U2, George Clooney, Amy Grant among Kennedy Center honorees

U2
U2

IT’S going to be a “Beautiful Day” for the band U2 and four other artists when they receive this year’s Kennedy Center Honors in December.

The John F. Kennedy Center for the Performing Arts announced on July 22 (PH time) that the Irish rock band along with actor George Clooney, singers Gladys Knight and Amy Grant and composer Tania León are being honored this year.

The center generally honors five people annually for influencing American culture through the arts. But bands and other groups sometimes get honors, too. Disco-funk band Earth, Wind & Fire was the most recent, in 2019, the year the long-running children’s TV show “Sesame Street” was honored. The Eagles were honored in 2016 and Led Zeppelin in 2012.
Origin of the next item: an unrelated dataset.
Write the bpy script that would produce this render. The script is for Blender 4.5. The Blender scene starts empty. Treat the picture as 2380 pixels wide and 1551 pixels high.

Kennedy Center President Deborah F. Rutter said in an interview that her group has “worked really hard to think about ‘Are we including all of the performing arts?’” as it hands out its awards. She singled out Grant’s music in particular as a different genre being represented in the honors this year.

“We’ve had gospel before. We’ve had plenty of R&B and soul. ... We’ve had country music, but we haven’t necessarily had Amy Grant and Christian pop in the same way,” she said, comparing Grant’s inclusion to the center’s honoring of LL Cool J in 2017, the first time the honorees included a hip-hop artist.

This is the 45th year of the honors, which will include a gala performance Dec. 4 in Washington featuring top entertainers. The show will be broadcast on CBS at a later date.

Rutter said the honor is “not about one work that happens to be popular this year. Or one movie. Or one piece of choreography.” It’s “about lifetime achievement.”

A look at this year’s honorees:

U2

Rutter said she was told U2 frontman Bono was eating and dropped his fork when he was told the band had been selected for the honor. But it took a while for the band to accept because Bono had to get his fellow band members—The Edge, Adam Clayton, Larry Mullen Jr.—to buy in and they weren’t all in the same place, Rutter said.

U2 has sold 170 million albums and been honored with 22 Grammys. The band’s epic singles include “I Still Haven’t Found What I’m Looking For,” “Pride (In the Name of Love)” and “Sunday Bloody Sunday.”

In a statement thanking the Kennedy Center, the band noted it played its first show in America in New York in 1980. Its second show was in Washington.

“We had big dreams then, fueled in part by the commonly held belief at home that America smiles on Ireland. And it turned out to be true, yet again. But even in the wilder thoughts, we never imagined that 40 years on, we would be invited back to receive one of the nation’s greatest honours,” the band said in a statement, calling the United States “a home away from home.”

George Clooney

Clooney, who played wily thief Danny Ocean in “Ocean’s Eleven” and its sequels, won’t need to mastermind any sort of scheme to take home the Kennedy Center award.

The 61-year-old actor-director has won two Academy Awards—for best supporting actor in “Syriana” and as a producer of best picture winner “Argo”—and starred in such films as “O Brother, Where Art Thou?” “Up In the Air,” “Michael Collins” and “The Descendants.”

“Growing up in a small town in Kentucky I could never have imagined that someday I’d be the one sitting in the balcony at the Kennedy Center Honors,” Clooney said in a statement, adding that the honor was a “genuinely exciting surprise” for his whole family.

Clooney and his wife, British human rights lawyer Amal Clooney, have 5-year-old twins. Clooney first became well known to audiences on the television series “ER,” on which he played Dr. Doug Ross. His directing credits include “Good Night, and Good Luck,” “Confessions of a Dangerous Mind” and “The Tender Bar.”